Situated in the Tongariro National Park, Mount Ruapehu is the third largest volcano in the park.

Ruapehu’s crater holds around 10 million cubic metres of water with a layer of liquid sulphur lining bottom. The lake changes colour from deep greens to pale blues or even a solid dark grey, depending on its temperature.

Mount Ruapehu | Pixabay

Climbing the crater is only suitable for fit and experienced hikers, capable of making effective judgments about environmental and volcanic hazards. The landscape is comprised of rugged volcanic rock in summer which is covered in ice and snow in winter.

The informal route up to the crater is unmarked, and is in high altitude terrain – the crater lake lookout point is 2672 metres above sea level.

Distance: 10 kilometres / 6.2 miles

Duration: Seven hours

 

Taranaki Falls Loop

Taranaki Falls track is a roughly six kilometre loop starting from Whakapapa Village in Tongariro National Park. The moderately difficult track crosses through alpine grasslands, beech forests, and landscape shaped by the nearby volcanoes.

Midway through the loop lies Taranaki Falls, which plunges almost twenty meters (65 ft) from a volcanic cliff into a pool. Along with the waterfall, clear days offer amazing views of Mount Ruapehu and Mount Ngauruhoe in the distance.

Distance: 6 kilometres / 3.7 miles

Duration: Two hours

Mangorei Track to Pouakai Range

The Pouakai Range via Mangorei Track is an almost 14 kilometre trail near New Plymouth in Taranaki. This moderately rated hike offers picturesque views and is primarily used for hiking, walking, camping, and backpacking.

90% of the track runs through forest landscape with no mountain views until the end. As you approach the Pouakai Hut, views of the Taranaki ring plain behind you are complemented with the dramatic escarpment of the Pouakai Range ahead.

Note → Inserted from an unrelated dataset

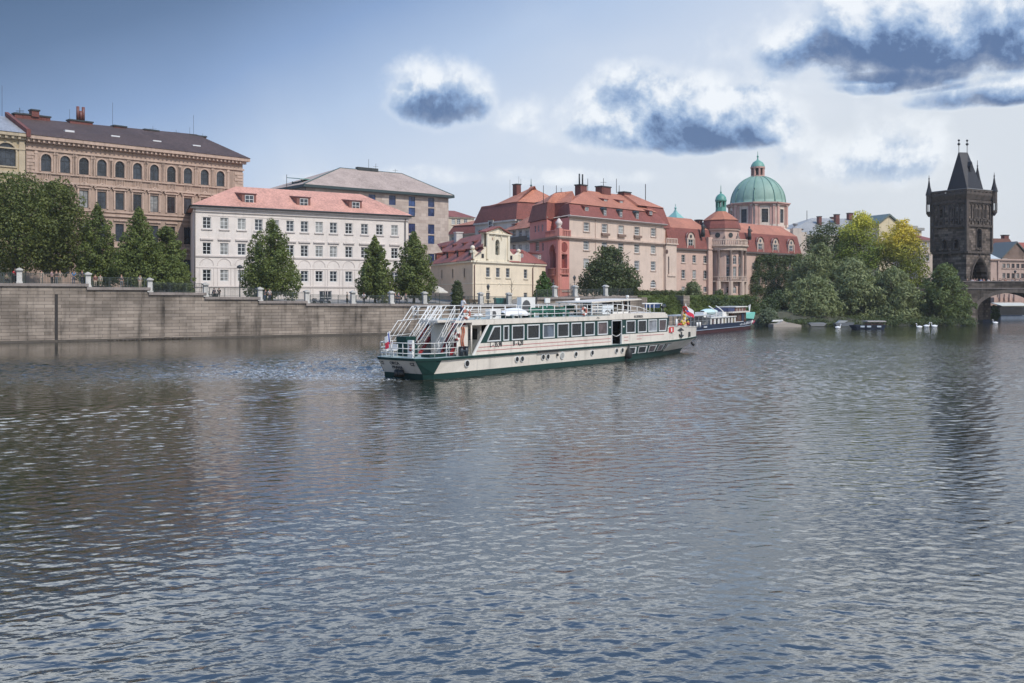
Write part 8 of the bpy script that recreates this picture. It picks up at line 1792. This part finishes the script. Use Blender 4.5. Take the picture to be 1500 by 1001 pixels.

Distance: 10 kilometres / 6.2 miles

Duration: Four to five hours

Cape Kidnappers Gannet Reserve

Cape Kidnappers is a 17.7 kilometre trail located in Hawke’s Bay. This route offers various wildlife viewing opportunities including the region’s large Gannet population.

Wild Gannets | Pixabay

Cape Kidnappers is an extraordinary sandstone headland, named by Captain Cook after an attempt by local Māori to abduct one of his crew.

The trail is predominantly used for hiking, leisure walking, nature trips, and bird watching.